Plants and trees along riverbanks play a crucial role in river processes. They can slow down erosion or, when removed, dramatically increase it.
Tree roots bind soil together, making riverbanks more stable. Leaves and branches slow down water flow, reducing erosion. When vegetation is removed through deforestation or farming, rivers often respond by eroding more quickly and changing course.
Reduces surface runoff, stabilises banks and moderates flow. Creates steady discharge patterns and reduces flood risk.
Provides some bank stability but less than forests. Allows moderate runoff and seasonal flow variations.
Offers no protection against erosion. Increases surface runoff and sediment load, leading to rapid channel changes.
People have been changing rivers for thousands of years through farming, building and water management. These changes can dramatically alter natural river processes.
Cities create impermeable surfaces like concrete and tarmac that increase surface runoff. This means more water reaches rivers more quickly, increasing flood risk and erosion. Storm drains concentrate flow, creating artificial channels that bypass natural processes.
Farming changes river processes in several ways. Removing vegetation increases erosion, whilst irrigation reduces river flow. Ploughing creates furrows that channel water quickly into rivers, increasing peak flows and flood risk.
Dams completely change river behaviour by controlling flow and trapping sediment.
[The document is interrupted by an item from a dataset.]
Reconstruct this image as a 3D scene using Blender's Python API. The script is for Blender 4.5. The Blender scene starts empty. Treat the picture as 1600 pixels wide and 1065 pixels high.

Downstream areas often experience increased erosion because the river has clear water with renewed erosive power.
Straightening rivers for navigation or flood control increases flow velocity and erosion. This often leads to problems downstream as the river tries to return to its natural meandering pattern.
These factors don't work in isolation - they interact with each other to create complex river systems. For example, climate change might increase rainfall in an area with soft rock, leading to rapid erosion and landscape change.
Most rivers show seasonal patterns based on climate. Spring snowmelt and winter rains typically create high flows, whilst summer often brings lower discharge. These patterns affect when most erosion and deposition occur.
The Thames demonstrates how human activities interact with natural factors. The Thames Barrier protects London from storm surges, whilst upstream management includes flood storage areas that work with natural processes. Urban development has increased runoff, but green infrastructure like sustainable drainage systems help manage this impact.
Understanding these factors helps geographers and engineers predict how rivers will behave. This is crucial for flood management, urban planning and environmental protection.
Climate change is altering precipitation patterns globally, which will affect river processes. Some areas may experience more intense rainfall and flooding, whilst others face drought and reduced river flow. These changes will interact with existing geological and human factors to create new challenges for river management.